**Task prompt:** Make an exact copy of all the data.
┄┄┄┄┄┄┄┄┄┄
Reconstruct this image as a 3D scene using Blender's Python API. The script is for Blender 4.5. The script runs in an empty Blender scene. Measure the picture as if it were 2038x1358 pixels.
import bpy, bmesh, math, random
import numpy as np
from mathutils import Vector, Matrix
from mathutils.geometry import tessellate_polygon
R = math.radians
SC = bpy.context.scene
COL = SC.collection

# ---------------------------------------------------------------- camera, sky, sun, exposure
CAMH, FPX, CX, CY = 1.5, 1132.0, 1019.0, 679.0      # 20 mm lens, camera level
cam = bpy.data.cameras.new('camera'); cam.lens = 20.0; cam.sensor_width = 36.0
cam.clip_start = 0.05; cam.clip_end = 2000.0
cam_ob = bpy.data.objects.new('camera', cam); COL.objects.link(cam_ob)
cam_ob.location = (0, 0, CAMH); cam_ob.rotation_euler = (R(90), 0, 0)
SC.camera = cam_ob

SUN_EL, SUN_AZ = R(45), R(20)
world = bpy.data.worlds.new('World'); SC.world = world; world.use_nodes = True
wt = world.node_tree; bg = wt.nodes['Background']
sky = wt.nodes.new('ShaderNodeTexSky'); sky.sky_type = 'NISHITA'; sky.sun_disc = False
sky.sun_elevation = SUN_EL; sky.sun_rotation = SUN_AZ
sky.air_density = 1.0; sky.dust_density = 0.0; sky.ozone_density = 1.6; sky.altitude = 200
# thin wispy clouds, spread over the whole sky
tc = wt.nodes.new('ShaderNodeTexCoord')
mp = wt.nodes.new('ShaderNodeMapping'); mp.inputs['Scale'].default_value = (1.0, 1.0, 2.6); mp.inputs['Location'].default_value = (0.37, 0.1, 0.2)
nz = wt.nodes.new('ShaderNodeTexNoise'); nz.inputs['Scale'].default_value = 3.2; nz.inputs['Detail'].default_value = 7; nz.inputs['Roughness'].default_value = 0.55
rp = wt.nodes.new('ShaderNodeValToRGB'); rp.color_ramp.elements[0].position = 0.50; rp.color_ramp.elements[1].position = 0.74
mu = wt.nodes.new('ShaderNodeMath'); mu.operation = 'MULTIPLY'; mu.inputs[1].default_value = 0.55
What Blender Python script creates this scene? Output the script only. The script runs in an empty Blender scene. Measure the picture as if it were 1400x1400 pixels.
┄┄┄┄┄┄┄┄┄┄
**Output for this task:**
Reconstruct this image as a 3D scene using Blender's Python API. The script is for Blender 4.5. The script runs in an empty Blender scene. Measure the picture as if it were 2038x1358 pixels.
import bpy, bmesh, math, random
import numpy as np
from mathutils import Vector, Matrix
from mathutils.geometry import tessellate_polygon
R = math.radians
SC = bpy.context.scene
COL = SC.collection

# ---------------------------------------------------------------- camera, sky, sun, exposure
CAMH, FPX, CX, CY = 1.5, 1132.0, 1019.0, 679.0      # 20 mm lens, camera level
cam = bpy.data.cameras.new('camera'); cam.lens = 20.0; cam.sensor_width = 36.0
cam.clip_start = 0.05; cam.clip_end = 2000.0
cam_ob = bpy.data.objects.new('camera', cam); COL.objects.link(cam_ob)
cam_ob.location = (0, 0, CAMH); cam_ob.rotation_euler = (R(90), 0, 0)
SC.camera = cam_ob

SUN_EL, SUN_AZ = R(45), R(20)
world = bpy.data.worlds.new('World'); SC.world = world; world.use_nodes = True
wt = world.node_tree; bg = wt.nodes['Background']
sky = wt.nodes.new('ShaderNodeTexSky'); sky.sky_type = 'NISHITA'; sky.sun_disc = False
sky.sun_elevation = SUN_EL; sky.sun_rotation = SUN_AZ
sky.air_density = 1.0; sky.dust_density = 0.0; sky.ozone_density = 1.6; sky.altitude = 200
# thin wispy clouds, spread over the whole sky
tc = wt.nodes.new('ShaderNodeTexCoord')
mp = wt.nodes.new('ShaderNodeMapping'); mp.inputs['Scale'].default_value = (1.0, 1.0, 2.6); mp.inputs['Location'].default_value = (0.37, 0.1, 0.2)
nz = wt.nodes.new('ShaderNodeTexNoise'); nz.inputs['Scale'].default_value = 3.2; nz.inputs['Detail'].default_value = 7; nz.inputs['Roughness'].default_value = 0.55
rp = wt.nodes.new('ShaderNodeValToRGB'); rp.color_ramp.elements[0].position = 0.50; rp.color_ramp.elements[1].position = 0.74
mu = wt.nodes.new('ShaderNodeMath'); mu.operation = 'MULTIPLY'; mu.inputs[1].default_value = 0.55
What Blender Python script creates this scene? Output the script only. The script runs in an empty Blender scene. Measure the picture as if it were 1400x1400 pixels.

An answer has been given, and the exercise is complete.